Yes! Zotac has SSDs now, too. How about that, huh?
The solid-state drive business has many competitors. It will be interesting to see what Zotac Premium Edition 240GB SSD stands. Zotac might be a new name in SSDs, but isn’t in the DIY PC market. Zotac enjoys a long-standing reputation with good graphic card series and its well known ZBox mini PC lineups even from the time when mini-ITX wasn’t really around.
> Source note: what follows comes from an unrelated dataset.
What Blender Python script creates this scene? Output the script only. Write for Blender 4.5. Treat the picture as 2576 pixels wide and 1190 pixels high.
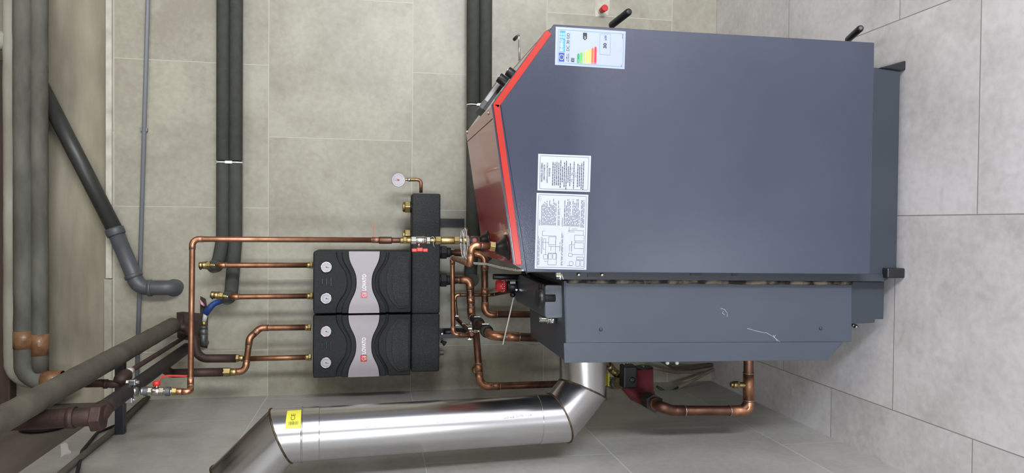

Zotac comes in a simple and reusable packaging. The company introduces its SSDs with its usual selling points- better responsiveness, better load times, silent performance, increased durability, cooler temperatures and noticeable performance. For a drive of this class, it comes with a three-year warranty though personally I was hoping to see the ‘Premium’ factor in longer warranty period.
But I am happy that the graphic card maker didn’t slap the word “gaming” on it. PCs are versatile machines and SSDs reinvigorates that experience not just for gaming. I’ve observed that many users perceive it as a performance restriction when any products have that word, even though in reality it’s a versatile piece of hardware to begin with.




The SSD’S casing is metal and 7mm thick. Both panels are not fixed by screws, instead it clips each other and the only way to open them is to pry them out.


Interestingly, the drive does not have any thermal pads on the controller, dedicated cache or any of the NANDs.
Zotac ZTSSD-A5P-240G has a total of right DP58G5LAPA labelled NANDs which are Toshiba 19nm MLC NAND chips. This is the second SSD I am testing which uses a Phison PS3110-S10-X eight-channel SSD controller which can provide up to 100K/90k IOPs random read/write performance to MLCs. This controller is accompanies with a Nanya NT5CB128M16FP 256MB DDR3 DRAM Caching.